Hydro-Québec fustige l'étude d'impact environnemental produite par Terre-Neuve-et-Labrador pour le projet de centrale hydroélectrique dans la partie inférieure du fleuve Churchill.

Dans une lettre envoyée en mai à l'Agence canadienne d'évaluation environnementale, Hydro affirme que l'étude commandée par Nalcor Energy, la société d'État terre-neuvienne qui pilote le projet, ne contient pas «le niveau et la qualité d'information normalement exigés dans le cadre de l'évaluation environnementale de projets hydroélectriques majeurs».

Le projet prévoit la construction de deux centrales dans la partie inférieure du fleuve Churchill, au Labrador, qui doivent produire quelque 2800 mégawatts d'électricité à partir de 2015. Le complexe s'ajouterait à celui du Haut-Churchill, en exploitation depuis 1971, dont la capacité de 5429 MW est en quasi-totalité destinée au Québec.

Hydro-Québec soutient que les données présentées dans l'étude d'impact «sont nettement insuffisantes, en particulier dans les domaines de l'utilisation du territoire par les autochtones et les non-autochtones, de la gestion des aménagements hydroélectriques de la rivière Churchill, des aspects liés aux populations et aux habitats de poissons, ainsi que des programmes de suivi et des mesures de compensation prévus».

Rappelant avoir mené de nombreuses études d'impact au fil des ans, la société d'État québécoise dit «porter un intérêt particulier à la crédibilité des processus d'évaluation environnementale des projets énergétiques».
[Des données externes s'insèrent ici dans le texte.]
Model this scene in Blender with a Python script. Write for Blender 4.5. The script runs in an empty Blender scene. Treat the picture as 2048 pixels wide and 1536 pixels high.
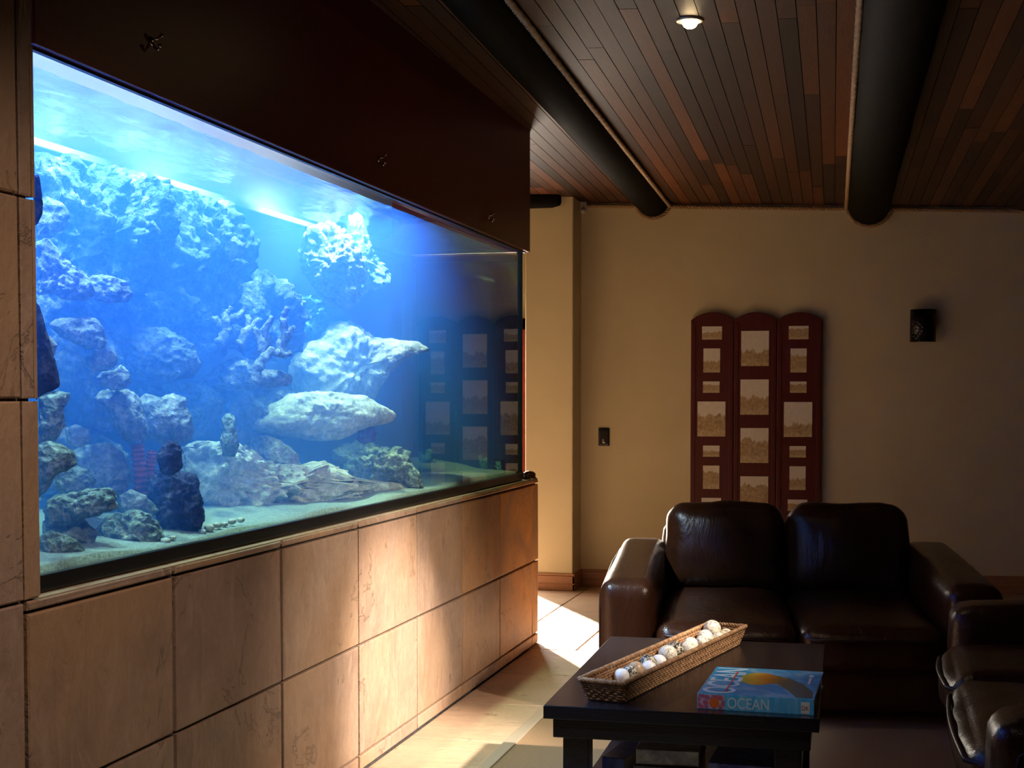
import bpy, math, random
from mathutils import Vector, Matrix, noise
V = Vector
R = math.radians
random.seed(7)
COL = bpy.context.scene.collection
SC = bpy.context.scene

# ------------------------------------------------------------------ camera (metres; X right, Y into the room, tank wall runs along Y)
F, PCX, PCY, PITCH, YAW, H = 2844., 1024., 914., R(2.4), R(14.3), 1.27
FW = V((-math.sin(YAW)*math.cos(PITCH), math.cos(YAW)*math.cos(PITCH), -math.sin(PITCH)))
RT = V((math.cos(YAW), math.sin(YAW), 0)); UP = RT.cross(FW); EYE = V((0, 0, H))
cam = bpy.data.cameras.new('camera'); co = bpy.data.objects.new('camera', cam); COL.objects.link(co)
cam.sensor_width = 36; cam.lens = F/2048*36; cam.shift_y = (PCY-768)/2048
cam.clip_start = .05
co.location = EYE; co.rotation_euler = (R(90)-PITCH, 0, YAW); SC.camera = co
# surveying helpers: where a line of sight meets a known plane of the room
def ray(x, y): return FW + RT*((x-PCX)/F) - UP*((y-PCY)/F)
def onz(x, y, z): r = ray(x, y); return EYE + r*((z-H)/r.z)
def onx(x, y, X): r = ray(x, y); return EYE + r*(X/r.x)
def ony(x, y, Y): r = ray(x, y); return EYE + r*(Y/r.y)
def onplane(x, y, P, n): r = ray(x, y); return EYE + r*(((P-EYE).dot(n))/(r.dot(n)))

# ------------------------------------------------------------------ mesh helpers
class MB:
    def __init__(s): s.v = []; s.f = []; s.r = []; s.uv = {}
    def add(s, vs, fs, rnd=0.):
        b = len(s.v); s.v += [tuple(p) for p in vs]
        for f in fs: s.f.append(tuple(b+i for i in f)); s.r.append(rnd)
        return s
    def box(s, x0, x1, y0, y1, z0, z1, rnd=0., M=None):
        vs = [V((x, y, z)) for z in (z0, z1) for y in (y0, y1) for x in (x0, x1)]
        if M: vs = [M @ p for p in vs]
        return s.add(vs, [(0,2,3,1),(4,5,7,6),(0,1,5,4),(2,6,7,3),(0,4,6,2),(1,3,7,5)], rnd)
    def tile(s, O, A, B, N, t, g=.006, tilt=.0, rnd=0.):
        """a slab with eased edges: corner O, edges A and B, outward normal N, thickness t"""
        a, b = A.normalized(), B.normalized()
        base = [O, O+A, O+A+B, O+B]
        top = [O+a*g+b*g, O+A-a*g+b*g, O+A+B-a*g-b*g, O+B+a*g-b*g]
        top = [p + N*(t+random.uniform(-tilt, tilt)) for p in top]
        mid = [p + N*(t-g*.7) for p in base]
        vs = base+mid+top
        fs = [(0,1,5,4),(1,2,6,5),(2,3,7,6),(3,0,4,7),(4,5,9,8),(5,6,10,9),(6,7,11,10),(7,4,8,11),(8,9,10,11)]
        if A.cross(B).dot(N) < 0: fs = [f[::-1] for f in fs]
        return s.add(vs, fs, rnd)
    def rbox(s, c, half, r, n=10, puff=(0,0,0), ns=0., nf=5., seed=0, M=None, taper=None):
        hx, hy, hz = half; r = min(r, hx, hy, hz)*.999
        idx = {}; vs = []; fs = []
        def sp(i):
            t = -1+2*i/n
            return math.sin(t*math.pi/2)*.5+t*.5
        def vid(i, j, k):
            if (i,j,k) in idx: return idx[i,j,k]
            p = V((sp(i)*hx, sp(j)*hy, sp(k)*hz))
            q = V((max(-hx+r, min(hx-r, p.x)), max(-hy+r, min(hy-r, p.y)), max(-hz+r, min(hz-r, p.z))))
            d = p-q
            if d.length > 1e-9: d = d.normalized()*r
            u = V((p.x/hx, p.y/hy, p.z/hz)); q = q+d
            q.z += puff[2]*(1-u.x**2)*(1-u.y**2)*(1 if u.z > 0 else -1)*abs(u.z)
            q.y += puff[1]*(1-u.x**2)*(1-u.z**2)*(1 if u.y > 0 else -1)*abs(u.y)
            q.x += puff[0]*(1-u.y**2)*(1-u.z**2)*(1 if u.x > 0 else -1)*abs(u.x)
            if ns:
                w = V(c)*1.7+V((seed*3.1, seed, 0))
                q += d.normalized()*ns*noise.fractal(q*nf+w, 1., 2., 3) if d.length else V((0,0,ns*noise.fractal(q*nf+w, 1., 2., 3)*(1 if u.z > 0 else -1)))
            if taper: q = taper(q)
            q = q+V(c)
            if M: q = M @ q
            idx[i,j,k] = len(vs); vs.append(q); return idx[i,j,k]
        for a in range(n):
            for b in range(n):
                fs.append((vid(a,b,0), vid(a,b+1,0), vid(a+1,b+1,0), vid(a+1,b,0)))
                fs.append((vid(a,b,n), vid(a+1,b,n), vid(a+1,b+1,n), vid(a,b+1,n)))
                fs.append((vid(a,0,b), vid(a+1,0,b), vid(a+1,0,b+1), vid(a,0,b+1)))
                fs.append((vid(a,n,b), vid(a,n,b+1), vid(a+1,n,b+1), vid(a+1,n,b)))
                fs.append((vid(0,a,b), vid(0,a,b+1), vid(0,a+1,b+1), vid(0,a+1,b)))
                fs.append((vid(n,a,b), vid(n,a+1,b), vid(n,a+1,b+1), vid(n,a,b+1)))
        return s.add(vs, fs)
    def tube(s, path, r, n=8, closed=False, cap=True, rnd=0.):
        path = [V(p) for p in path]; m = len(path); rr = r if callable(r) else (lambda t: r)
        vs = []; u = None
        for i, p in enumerate(path):
            t = (path[(i+1) % m]-path[i-1]) if closed else (path[min(i+1, m-1)]-path[max(i-1, 0)])
            t.normalize()
            if u is None: u = t.orthogonal()
            u = (u - t*u.dot(t)).normalized(); w = t.cross(u); q = rr(i/max(1, m-1))
            for k in range(n):
                a = 2*math.pi*k/n; vs.append(p+(u*math.cos(a)+w*math.sin(a))*q)
        fs = []
        for i in range(m if closed else m-1):
            for k in range(n):
                a, b = i*n+k, i*n+(k+1) % n; c, d = ((i+1) % m)*n+(k+1) % n, ((i+1) % m)*n+k
                fs.append((a, b, c, d))
        if cap and not closed: fs += [tuple(range(n))[::-1], tuple((m-1)*n+k for k in range(n))]
        return s.add(vs, fs, rnd)
    def rope(s, path, r=.014, pitch=.07, strands=3, step=.009, n=5):
        """twisted strands laid along a polyline"""
        pts = [V(path[0])]
        for a, b in zip(path[:-1], path[1:]):
            a, b = V(a), V(b); k = max(1, int((b-a).length/step))
            pts += [a.lerp(b, (i+1)/k) for i in range(k)]
        L = 0; fr = []; u = None
        for i, p in enumerate(pts):
            t = (pts[min(i+1, len(pts)-1)]-pts[max(i-1, 0)]).normalized()
            if u is None: u = t.orthogonal()
            u = (u-t*u.dot(t)).normalized(); fr.append((p, u.copy(), t.cross(u), L))
            if i+1 < len(pts): L += (pts[i+1]-p).length
        for k in range(strands):
            q = []
            for p, u, w, l in fr:
                a = 2*math.pi*(l/pitch+k/strands); q.append(p+(u*math.cos(a)+w*math.sin(a))*r*.52)
            s.tube(q, r*.56, n)
        return s
    def lathe(s, prof, n=24, M=None):
        vs = []
        for (r, z) in prof:
            for k in range(n):
                a = 2*math.pi*k/n; p = V((r*math.cos(a), r*math.sin(a), z)); vs.append(M @ p if M else p)
        fs = [(i*n+k, i*n+(k+1) % n, (i+1)*n+(k+1) % n, (i+1)*n+k) for i in range(len(prof)-1) for k in range(n)]
        return s.add(vs, fs)
    def build(s, name, mat, parent=None, smooth=False, bevel=0.):
        me = bpy.data.meshes.new(name); me.from_pydata(s.v, [], s.f); me.update()
        if any(s.r):
            at = me.attributes.new('rnd', 'FLOAT', 'FACE'); at.data.foreach_set('value', s.r)
        o = bpy.data.objects.new(name, me); COL.objects.link(o); me.materials.append(mat)
        if smooth:
            me.polygons.foreach_set('use_smooth', [True]*len(me.polygons))
        if bevel:
            b = o.modifiers.new('bevel', 'BEVEL'); b.width = bevel; b.segments = 3; b.limit_method = 'ANGLE'
            b.harden_normals = False
        if parent: o.parent = parent
        return o
def tag(o, label=None, cat=None, group=None, kind=None):
    for k, v in (('label', label), ('category', cat), ('group', group), ('kind', kind)):
        if v: o[k] = v
    return o
def thing(name, label, cat, loc=(0,0,0), rz=0., group=None):
    o = bpy.data.objects.new(name, None); COL.objects.link(o); o.location = loc; o.rotation_euler = (0,0,rz)
    o.empty_display_size = .1
    return tag(o, label, cat, group)
def struct(o): o['kind'] = 'structure'; return o
def txt(body, size, M, mat, name, parent, ext=.0006, sx=1.):
    c = bpy.data.curves.new(name, 'FONT'); c.body = body; c.size = size; c.extrude = ext; c.align_x = 'LEFT'
    t = bpy.data.objects.new('tmp', c); COL.objects.link(t)
    bpy.context.view_layer.update()
    me = bpy.data.meshes.new_from_object(t.evaluated_get(bpy.context.evaluated_depsgraph_get()))
    bpy.data.objects.remove(t)
    for v in me.vertices: v.co.x *= sx
    me.transform(M); me.materials.clear(); me.materials.append(mat); me.name = name
    o = bpy.data.objects.new(name, me); COL.objects.link(o); o.parent = parent
    return o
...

«Il nous apparaît donc fondamental, dans l'actuel contexte commercial et concurrentiel nord-américain, que les différents projets énergétiques au Canada fassent l'objet d'un traitement équitable et d'une analyse comparable au moment de l'évaluation environnementale», écrit Robert Landry, directeur principal des projets de développement chez Hydro-Québec, dans la missive.

Si l'étude d'impact de Nalcor n'est pas bonifiée, Hydro estime que les autorités ne devraient pas la déclarer «recevable».

«À plus forte raison, nous pourrions difficilement comprendre comment les autorités canadiennes pourraient délivrer des autorisations pour la réalisation de ce projet tant et aussi longtemps que les questions que nous vous soumettons, et qui sont normalement requises pour l'analyse environnementale d'autres projets, demeurent sans réponse», martèle M. Landry.

En réponse aux critiques d'Hydro et de nombreux autres intervenants à propos de l'étude d'impact, la commission d'examen conjoint a envoyé à Nalcor trois demandes d'informations afin d'obtenir plus de détails sur les répercussions du projet du Bas-Churchill. Le promoteur a déjà répondu à la première demande et a jusqu'au 11 septembre pour les deux autres.

De nombreux autochtones, notamment des Innus de la Côte-Nord, de même que des groupes environnementalistes comme le Sierra Club, ont exprimé de sérieuses réserves à l'égard de l'étude d'impact de Nalcor, voire du projet en soi.

Vieille controverse

Si le projet est approuvé par les autorités, Nalcor devra ensuite conclure une entente à long terme avec Hydro pour le transport de l'électricité sur le territoire québécois. Si les parties n'arrivaient pas à s'entendre, Nalcor dispose d'un plan B: l'installation, au coût de plusieurs milliards de dollars, d'un câble sous-marin jusqu'en Nouvelle-Ecosse, d'où l'entreprise pourrait exporter l'électricité du Bas-Churchill vers les Maritimes et les États-Unis.

Le développement hydroélectrique du fleuve Churchill déchire Terre-Neuve et le Québec depuis des décennies. Plusieurs Terre-Neuviens n'ont toujours pas digéré le contrat d'approvisionnement en vertu duquel Hydro-Québec achète la majeure partie de la production du complexe du Haut-Churchill à des tarifs très avantageux.

En mars, Hydro et Nalcor ont conclu, sur les marchés ouverts, un accord de cinq ans qui permet à la société terre-neuvienne d'utiliser le réseau de transport québécois pour exporter vers l'Ontario et les États-Unis une petite partie de l'électricité produite dans le Haut-Churchill.

La Newfoundland and Labrador Hydro, filiale de Nalcor, conteste toutefois le projet de construction d'une nouvelle ligne de transport de 1200 MW entre le Québec et les États-Unis, disant craindre que le futur lien ne nuise à la concurrence sur les marchés énergétiques du Nord-Est américain.